At the current rate of net hiring, the years required to get back to pre-recession employment rates will be over SEVEN YEARS.
That’s a post-Depression high. No other recession has ever been this bad.
Every single policy implemented has been counterproductive.
At the rate we’re going, we will encounter the next recession before we ever recover from this one.
Based on the employment numbers, the recovery has been very slow; but to be honest, if I were to look at only the jobless claims numbers, I would say that there is in fact a recovery. HOWEVER, there are other key data points that tell a big picture:
1. The actual number of employed is rather low.
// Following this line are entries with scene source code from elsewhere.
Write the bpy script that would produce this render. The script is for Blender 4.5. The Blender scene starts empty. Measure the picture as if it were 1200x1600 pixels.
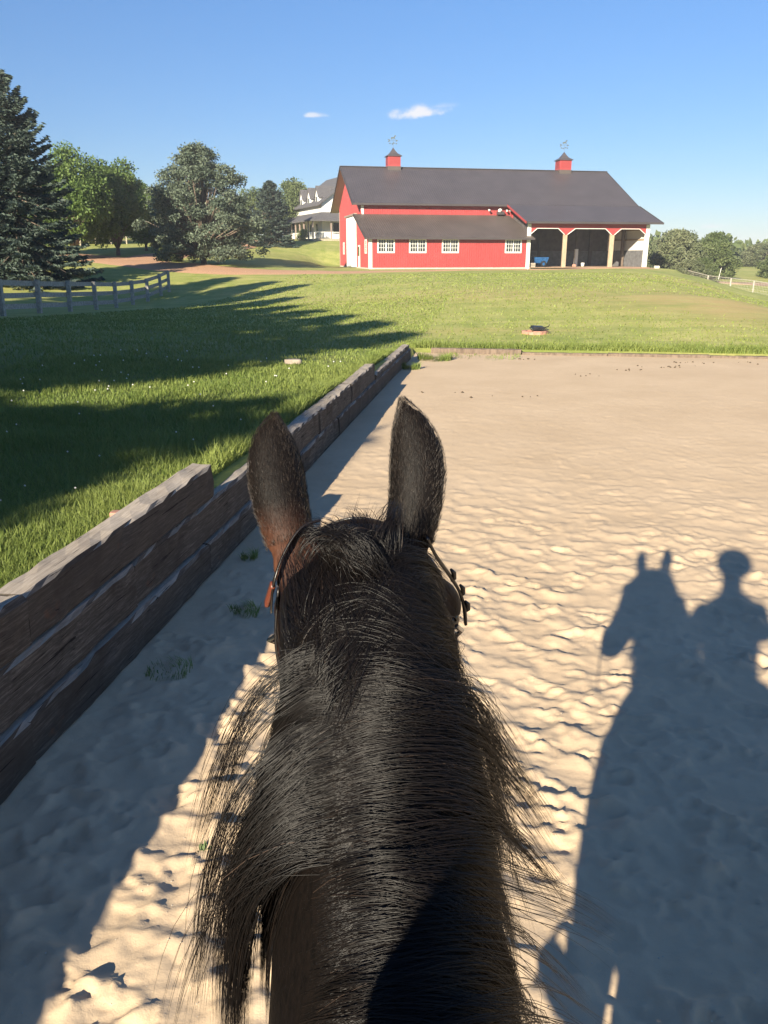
import bpy, math, random
import numpy as np
from mathutils import Vector, Matrix

S = bpy.context.scene
COL = S.collection
R = math.radians

# ---------------------------------------------------------------- camera, sky, sun, exposure
cam_d = bpy.data.cameras.new("camera")
cam = bpy.data.objects.new("camera", cam_d)
COL.objects.link(cam)
cam.location = (0, 0, 2.35)
PITCH = math.atan(400 / 1232)
cam.rotation_euler = (math.pi / 2 - PITCH, 0, 0)
cam_d.sensor_fit = 'VERTICAL'
cam_d.angle = 2 * math.atan(800 / 1232)
cam_d.clip_start = 0.05
cam_d.clip_end = 6000
S.camera = cam

SUN_EL, SUN_AZ = 21.0, 205.0      # azimuth clockwise from +Y: the sun stands behind the camera, to the left
world = bpy.data.worlds.new("World")
S.world = world
world.use_nodes = True
wn, wl = world.node_tree.nodes, world.node_tree.links
wn.clear()
w_out = wn.new('ShaderNodeOutputWorld')
w_bg = wn.new('ShaderNodeBackground')
w_bg.inputs['Strength'].default_value = 0.050
sky = wn.new('ShaderNodeTexSky')
sky.sky_type = 'NISHITA'
sky.sun_disc = False
sky.sun_elevation = R(SUN_EL)
sky.sun_rotation = R(SUN_AZ)
sky.air_density = 1.0
sky.dust_density = 0.0
sky.ozone_density = 1.8
wl.new(w_bg.outputs[0], w_out.inputs[0])

# small fair-weather clouds, placed by direction in the sky
geo = wn.new('ShaderNodeTexCoord')
def wmath(op, a, b=None):
    n = wn.new('ShaderNodeMath'); n.operation = op
    for i, v in enumerate((a, b)):
        if v is None: continue
        if isinstance(v, (int, float)): n.inputs[i].default_value = v
        else: wl.new(v, n.inputs[i])
    return n.outputs[0]
sep = wn.new('ShaderNodeSeparateXYZ')
wl.new(geo.outputs['Generated'], sep.inputs[0])
gx, gy, gz = sep.outputs
az = wmath('ARCTAN2', gx, gy)
hor = wmath('SQRT', wmath('ADD', wmath('MULTIPLY', gx, gx), wmath('MULTIPLY', gy, gy)))
el = wmath('ARCTAN2', gz, hor)
comb = wn.new('ShaderNodeCombineXYZ')
wl.new(az, comb.inputs[0]); wl.new(el, comb.inputs[1])
noi = wn.new('ShaderNodeTexNoise')
noi.inputs['Scale'].default_value = 60; noi.inputs['Detail'].default_value = 6
noi.inputs['Roughness'].default_value = 0.6
mapn = wn.new('ShaderNodeMapping'); mapn.inputs['Scale'].default_value = (1, 1.5, 1)
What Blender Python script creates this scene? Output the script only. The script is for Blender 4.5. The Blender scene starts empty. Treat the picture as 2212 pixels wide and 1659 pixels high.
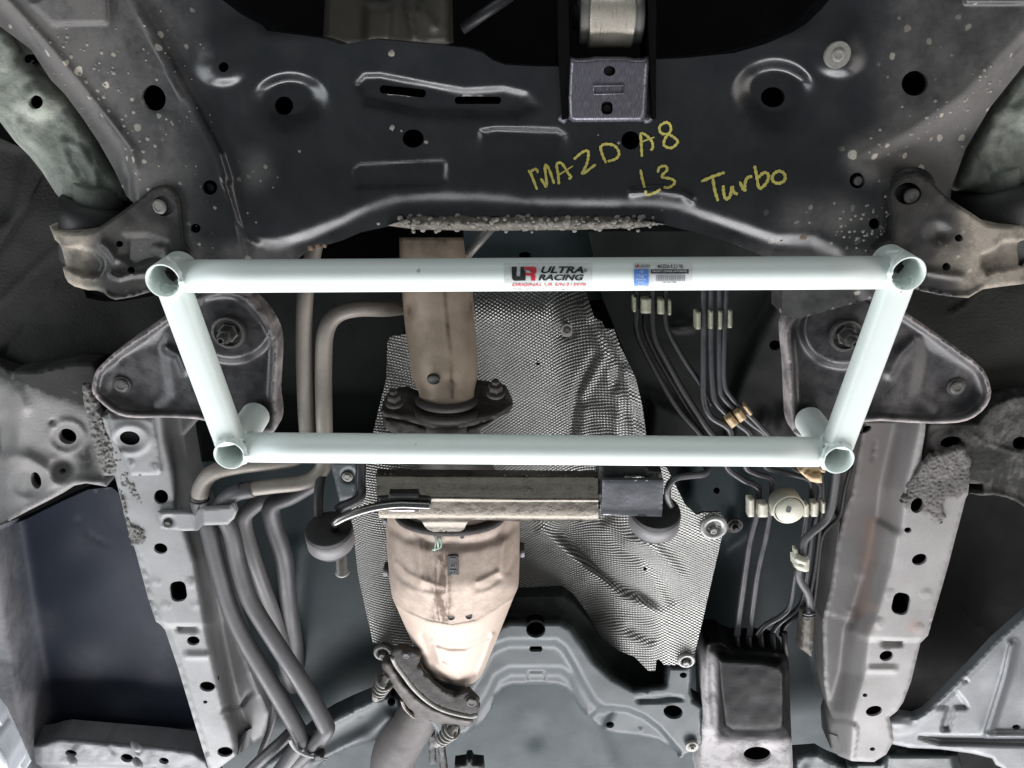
import bpy, math, random
import numpy as np
from mathutils import Vector, Matrix
from mathutils.geometry import delaunay_2d_cdt
random.seed(7); rng = np.random.default_rng(7)
S = bpy.context.scene; COL = S.collection

# ---------------------------------------------------------------- camera, world, lamps, exposure
FPX, CX, CY, TILT, HC, Z0 = 1750.0, 1106.0, 829.5, math.radians(24), 0.88, 1.75
cs, sn = math.cos(TILT), math.sin(TILT)
def W(u, v, h):                      # car frame (right, front, towards the ground) -> world
    return (-u, v, Z0 - h)
cam = bpy.data.cameras.new('camera'); cam.sensor_width = 36; cam.lens = FPX/2212*36
cam.clip_start = .01; cam.clip_end = 50
co = bpy.data.objects.new('camera', cam); COL.objects.link(co); S.camera = co
co.matrix_world = Matrix(((-1, 0, 0, 0), (0, cs, sn, 0), (0, sn, -cs, Z0-HC), (0, 0, 0, 1)))
wd = bpy.data.worlds.new('World'); S.world = wd; wd.use_nodes = True
bg = wd.node_tree.nodes['Background']; bg.inputs[0].default_value = (.80, .86, .90, 1); bg.inputs[1].default_value = .085
def area(name, loc, target, sx, sy, watts, col):
    l = bpy.data.lights.new(name, 'AREA'); l.shape = 'RECTANGLE'; l.size = sx; l.size_y = sy; l.energy = watts; l.color = col
    o = bpy.data.objects.new(name, l); COL.objects.link(o)
    a, b = Vector(W(*loc)), Vector(W(*target)); o.location = a
    o.rotation_euler = (b-a).to_track_quat('-Z', 'Y').to_euler()
area('rear_workshop_light', (0, -3.4, 1.25), (0, 0, -.1), 5.2, 1.4, 262, (.985, .98, 1))
area('front_fill_light', (0, 3.0, .9), (0, .1, -.1), 4.0, 1.2, 18, (.93, 1, .98))  # added fill to lift the bars' front edges, not a workshop lamp
area('floor_bounce_light', (0, -.5, 1.72), (0, -.45, 0), 3.4, 3.0, 4, (.90, .97, 1))
area('left_doorway_light', (-2.3, -.7, .9), (0, 0, -.1), 1.8, .9, 26, (.92, .965, 1))
area('right_doorway_light', (2.3, -.6, .9), (0, 0, -.1), 1.8, .9, 15, (1, .94, .91))
S.view_settings.view_transform = 'Standard'; S.view_settings.look = 'None'
S.view_settings.exposure = .28; S.view_settings.gamma = 1
S.cycles.max_bounces = 6; S.cycles.diffuse_bounces = 3; S.cycles.glossy_bounces = 3; S.cycles.caustics_reflective = False

# ---------------------------------------------------------------- placing helpers
def P(x, y, h):                      # a place seen at (x, y) of a 2212 x 1659 view, at height h below the sill plane
    x = np.asarray(x, float); y = np.asarray(y, float); h = np.asarray(h, float)
    a = (x-CX)/FPX; b = (CY-y)/FPX
    dv = -sn+b*cs; dh = -cs-b*sn
    t = (HC-h)/(-dh)
    return np.stack([a*t, dv*t, h+0*a], -1)
def MPP(y, h):                       # metres per view pixel at that place
    b = (CY-y)/FPX
    return (HC-h)/(cs+b*sn)/FPX
def view(ox, oy, s): return lambda pts: [(ox+s*p[0], oy+s*p[1])+tuple(p[2:]) for p in pts]
def T(c, r): return view(737.333*c, 553*r, 1/3)
ZA, ZB, ZC = view(1119.2, 246.9, .2738), view(1075.3, 548.6, .1984), view(647.3, 960.1, .4018)
ZD, ZE, ZF = view(1316.7, 603.5, .2728), view(1426.4, 987.5, .281), view(0, 384, .2232)
ZG, ZH, ZI = view(1810.4, 329.2, .2315), view(0, 768, .248), view(1810.4, 877.8, .1984)
ZJ, ZK = view(1426.4, 1344.1, .3552), view(603.5, 1371.5, .2232)
ID = lambda p: p
def inpoly(X, Y, poly):
    r = np.zeros(X.shape, bool); n = len(poly)
    for i in range(n):
        x0, y0 = poly[i][:2]; x1, y1 = poly[(i+1) % n][:2]
        if y0 == y1: continue
        c = ((y0 > Y) != (y1 > Y)) & (X < (x1-x0)*(Y-y0)/(y1-y0)+x0)
        r ^= c
    return r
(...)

New jobs are not being created as rapidly as they should be.
2. I would be much more happy with the improving numbers if we were not doing it with a fed government spending 40 percent more than it takes in, year after year.
3. The future of unfunded liabilities is going to cause major problems.
4. Much of the new employment is around the energy industry. That has been, and will continue to be, a blessing for the US; however, it can only go so far. I think that we are on the way to another financial crisis based on uncontrolled federal spending, but the energy industry provided enough new value to the US balance sheet so that the inevitable crisis can be put off for another 5 to 10 years (put off via financing future value and wasting those funds today).
In other words, think of it this way. The increased value of the energy industry effectively allowed the federal government to enter into a long-term refinancing of the United States (akin to refinancing a home) at 150 percent loan to value, with a low fixed interest rate that stays low for 5 years, but is floating and able to increase after 5 years.